◆ **The task**:
Each line below either holds the string "extends" or doesn't. Count those that do and give only the number.

◆ **Record list**:
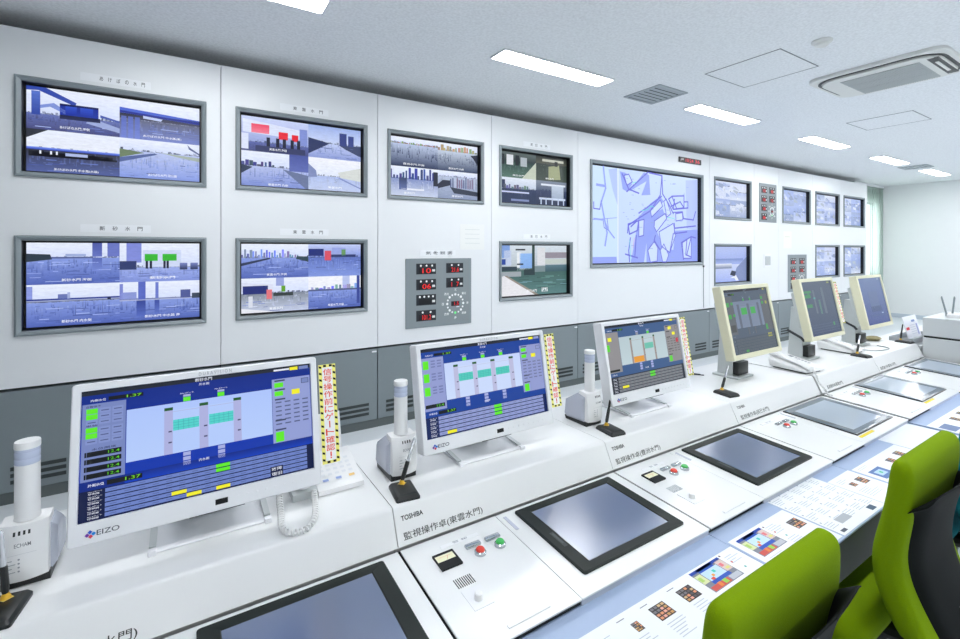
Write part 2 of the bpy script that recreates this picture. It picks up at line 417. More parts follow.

==

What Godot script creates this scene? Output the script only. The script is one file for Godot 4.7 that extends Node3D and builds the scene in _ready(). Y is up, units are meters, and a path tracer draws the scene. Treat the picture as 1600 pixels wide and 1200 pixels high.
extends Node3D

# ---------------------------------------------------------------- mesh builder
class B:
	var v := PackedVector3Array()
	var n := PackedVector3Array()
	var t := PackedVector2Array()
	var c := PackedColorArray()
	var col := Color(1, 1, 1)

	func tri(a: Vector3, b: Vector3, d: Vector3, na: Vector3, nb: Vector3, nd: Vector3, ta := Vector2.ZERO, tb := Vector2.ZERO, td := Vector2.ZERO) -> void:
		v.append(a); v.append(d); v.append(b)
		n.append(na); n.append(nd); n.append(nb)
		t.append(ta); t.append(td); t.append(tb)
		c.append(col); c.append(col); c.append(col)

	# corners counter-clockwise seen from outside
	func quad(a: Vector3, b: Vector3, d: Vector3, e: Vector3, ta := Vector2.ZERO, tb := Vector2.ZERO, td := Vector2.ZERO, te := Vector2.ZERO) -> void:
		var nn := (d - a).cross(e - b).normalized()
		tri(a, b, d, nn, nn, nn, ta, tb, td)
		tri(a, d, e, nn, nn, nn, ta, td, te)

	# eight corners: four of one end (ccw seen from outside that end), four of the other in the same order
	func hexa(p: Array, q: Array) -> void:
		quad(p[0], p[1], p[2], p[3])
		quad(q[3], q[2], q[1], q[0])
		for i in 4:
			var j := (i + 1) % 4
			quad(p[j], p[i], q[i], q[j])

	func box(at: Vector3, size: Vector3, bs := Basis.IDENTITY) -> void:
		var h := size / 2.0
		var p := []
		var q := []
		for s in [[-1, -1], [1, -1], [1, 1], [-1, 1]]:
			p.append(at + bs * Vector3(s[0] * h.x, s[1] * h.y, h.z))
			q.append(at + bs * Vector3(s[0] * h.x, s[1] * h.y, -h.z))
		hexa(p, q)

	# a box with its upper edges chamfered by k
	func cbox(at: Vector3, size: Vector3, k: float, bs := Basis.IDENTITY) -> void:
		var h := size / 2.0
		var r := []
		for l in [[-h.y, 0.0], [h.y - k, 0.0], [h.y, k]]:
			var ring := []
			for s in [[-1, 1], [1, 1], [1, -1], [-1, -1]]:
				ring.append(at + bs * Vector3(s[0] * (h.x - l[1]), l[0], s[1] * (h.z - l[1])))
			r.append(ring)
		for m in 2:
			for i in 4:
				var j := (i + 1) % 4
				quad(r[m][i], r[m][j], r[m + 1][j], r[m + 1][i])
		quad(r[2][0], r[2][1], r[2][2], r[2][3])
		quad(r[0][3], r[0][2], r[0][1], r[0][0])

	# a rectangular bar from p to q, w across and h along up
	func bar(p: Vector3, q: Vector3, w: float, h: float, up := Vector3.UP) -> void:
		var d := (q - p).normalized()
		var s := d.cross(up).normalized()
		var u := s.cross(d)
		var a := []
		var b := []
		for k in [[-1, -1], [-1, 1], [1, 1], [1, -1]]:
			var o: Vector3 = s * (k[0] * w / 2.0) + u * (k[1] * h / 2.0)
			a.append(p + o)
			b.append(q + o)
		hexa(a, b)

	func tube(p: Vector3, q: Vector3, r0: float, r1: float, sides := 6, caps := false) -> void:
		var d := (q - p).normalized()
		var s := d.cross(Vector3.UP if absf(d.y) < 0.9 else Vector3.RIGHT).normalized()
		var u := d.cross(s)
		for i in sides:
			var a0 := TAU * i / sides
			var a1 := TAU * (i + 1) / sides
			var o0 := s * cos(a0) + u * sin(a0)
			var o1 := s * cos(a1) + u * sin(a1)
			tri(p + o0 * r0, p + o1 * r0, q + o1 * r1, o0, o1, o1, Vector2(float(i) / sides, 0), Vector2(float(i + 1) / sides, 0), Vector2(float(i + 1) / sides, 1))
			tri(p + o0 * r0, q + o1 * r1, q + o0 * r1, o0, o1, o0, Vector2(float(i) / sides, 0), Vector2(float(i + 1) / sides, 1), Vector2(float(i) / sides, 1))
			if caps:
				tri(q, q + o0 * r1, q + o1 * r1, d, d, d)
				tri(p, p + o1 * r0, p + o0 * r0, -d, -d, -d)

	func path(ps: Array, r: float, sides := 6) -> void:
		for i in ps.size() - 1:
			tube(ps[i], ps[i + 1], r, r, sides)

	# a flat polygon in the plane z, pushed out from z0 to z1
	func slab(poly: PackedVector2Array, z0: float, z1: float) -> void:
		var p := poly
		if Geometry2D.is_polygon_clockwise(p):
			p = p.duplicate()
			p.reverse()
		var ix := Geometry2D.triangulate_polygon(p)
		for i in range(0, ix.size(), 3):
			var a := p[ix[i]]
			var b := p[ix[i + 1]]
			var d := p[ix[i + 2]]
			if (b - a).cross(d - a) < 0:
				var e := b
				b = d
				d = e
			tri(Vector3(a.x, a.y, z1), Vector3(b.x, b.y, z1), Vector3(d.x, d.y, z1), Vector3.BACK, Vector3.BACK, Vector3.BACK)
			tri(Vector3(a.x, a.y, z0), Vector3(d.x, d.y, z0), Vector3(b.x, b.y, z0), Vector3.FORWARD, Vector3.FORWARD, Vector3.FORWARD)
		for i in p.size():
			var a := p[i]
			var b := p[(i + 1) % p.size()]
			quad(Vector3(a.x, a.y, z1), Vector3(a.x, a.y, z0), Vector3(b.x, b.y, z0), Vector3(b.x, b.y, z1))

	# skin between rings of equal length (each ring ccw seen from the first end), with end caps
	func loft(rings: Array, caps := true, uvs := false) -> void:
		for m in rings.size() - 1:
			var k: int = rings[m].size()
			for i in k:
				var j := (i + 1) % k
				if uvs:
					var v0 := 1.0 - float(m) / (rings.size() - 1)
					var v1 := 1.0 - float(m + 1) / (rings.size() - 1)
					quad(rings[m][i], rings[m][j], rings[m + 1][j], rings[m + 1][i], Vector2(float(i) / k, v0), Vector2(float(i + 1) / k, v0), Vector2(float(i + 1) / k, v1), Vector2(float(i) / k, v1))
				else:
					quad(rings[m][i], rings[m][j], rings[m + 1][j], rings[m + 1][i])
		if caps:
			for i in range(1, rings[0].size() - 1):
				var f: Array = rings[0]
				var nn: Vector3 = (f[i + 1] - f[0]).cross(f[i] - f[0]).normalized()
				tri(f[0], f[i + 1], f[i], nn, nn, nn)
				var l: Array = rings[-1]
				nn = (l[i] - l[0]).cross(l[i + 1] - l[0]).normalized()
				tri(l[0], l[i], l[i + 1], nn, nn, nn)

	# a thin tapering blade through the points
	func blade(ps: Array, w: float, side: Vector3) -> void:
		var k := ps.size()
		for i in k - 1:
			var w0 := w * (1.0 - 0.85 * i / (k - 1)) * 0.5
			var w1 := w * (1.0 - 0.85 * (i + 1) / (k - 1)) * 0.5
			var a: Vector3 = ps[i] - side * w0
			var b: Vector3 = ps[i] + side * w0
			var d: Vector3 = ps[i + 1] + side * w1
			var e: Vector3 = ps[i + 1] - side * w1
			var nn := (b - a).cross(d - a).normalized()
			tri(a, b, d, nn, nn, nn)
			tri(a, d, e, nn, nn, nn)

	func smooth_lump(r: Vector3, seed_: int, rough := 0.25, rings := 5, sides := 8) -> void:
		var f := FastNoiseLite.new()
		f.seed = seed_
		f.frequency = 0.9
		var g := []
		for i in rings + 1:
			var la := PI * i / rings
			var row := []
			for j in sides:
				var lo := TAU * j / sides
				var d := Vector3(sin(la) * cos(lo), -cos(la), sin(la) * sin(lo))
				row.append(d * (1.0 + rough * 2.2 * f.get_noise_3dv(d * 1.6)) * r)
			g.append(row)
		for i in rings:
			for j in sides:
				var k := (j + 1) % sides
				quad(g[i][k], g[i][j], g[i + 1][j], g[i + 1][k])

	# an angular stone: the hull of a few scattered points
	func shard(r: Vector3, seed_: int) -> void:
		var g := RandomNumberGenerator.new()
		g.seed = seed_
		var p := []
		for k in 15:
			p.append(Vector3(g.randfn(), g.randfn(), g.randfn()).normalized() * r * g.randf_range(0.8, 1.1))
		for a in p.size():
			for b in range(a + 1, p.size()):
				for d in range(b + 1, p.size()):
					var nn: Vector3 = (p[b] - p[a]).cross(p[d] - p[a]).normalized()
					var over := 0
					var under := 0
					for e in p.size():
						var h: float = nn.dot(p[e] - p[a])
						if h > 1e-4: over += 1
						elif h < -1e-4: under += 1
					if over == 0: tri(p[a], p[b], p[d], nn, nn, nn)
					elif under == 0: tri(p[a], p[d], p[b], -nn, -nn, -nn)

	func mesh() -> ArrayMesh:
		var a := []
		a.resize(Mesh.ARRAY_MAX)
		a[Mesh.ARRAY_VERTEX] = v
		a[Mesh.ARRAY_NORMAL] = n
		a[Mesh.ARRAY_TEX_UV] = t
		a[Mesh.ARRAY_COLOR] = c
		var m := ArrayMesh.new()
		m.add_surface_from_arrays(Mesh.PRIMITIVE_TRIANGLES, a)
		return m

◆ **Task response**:
2